Am Ende bebt das Hochufer der Isar und bringt nicht nur das lange Verborgene einer Familie voller Tragik an die Oberfläche, sondern erzählt mit dem Einstürzen der Villa auch vom Gebrauch von Kamera und Ton, wie sie disparat doch zueinander finden, Bilder als Erinnerungsfetzen, die zu Beginn nicht zuortbar, nur aus sich heraus wirken, Blicke eines Mädchens, eine Leiche, unscharf, dazwischen eine auf Koyaanisqatsi verweisende Münchenmontage, Baustellen im Gegenlicht, das Mädchen auf einem Pferd, rodeoähnlich, rotgeschminkte Lippen, aufgeladen mit / als Erinnerung, Wolken, Sonnenreflektionen, Überstrahlungen, schnell geschnitten, als verschmelzen sich Grandiueux´s – Sombre und Zbynek Brynych Kommissar – Inszenierungen zur einer Grafschen Unruhe, die atem-beraubend vorwärtsdrängt.
Jede Einstellung als Versatzstück eines Bildes, als erscheine es nur einen Augenblick von etwas Größerem, Ganzen, was wir nicht sehen, aber ahnen. Wie ein Bild, das davor war, das Vorbild, und das Nachbild, der Nachhall der Erinnerung an das zuvor Gesehene, verkoppelt jede Einstellung, diskursiv, assoziativ zusammen gefügt, rythmisiert durch scheinbar unzählige Schnitte. Das Gesamtbild, was sich einstellt, beim Gucken, wird reines Fernsehen, wie Graf es sieht. Auch Ergebnis des Ab-schnitts, des Weglassens im Editing.

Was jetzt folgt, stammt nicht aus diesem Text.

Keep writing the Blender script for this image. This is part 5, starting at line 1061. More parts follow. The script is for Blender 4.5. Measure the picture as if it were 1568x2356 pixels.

Und man hört dabei oft den Ton aus der Einstellung zuvor oder danach und diese Wechsel zwischen dem original im Bild Gesprochenen und dem asynchronen Gerede und den Geräuschen, der Musik, verwoben zu einem polyphonen Stakkato einer Melodie, wie er die Stadt hört.
Die Geschichte ist Pulp, das dramaturgische Reinfransen von der korrupten Verzahnung von Politik und Wirtschaft in die Geschichte der versehentlichen und des absichtlichen Todes vor der Kulisse des aus den Fugen geratenden gentrifizierten Westends ist die Matrix, wie geschaffen, um den Figuren bei ihren ausweglosen Bewegungen in den zugeteilten Räumen zuzusehen.
Der Wunsch der beiden Ermittler nach dem einfachen Fall und ihr Beamtenstatus bewahrt sie vor dem Durchdrehen.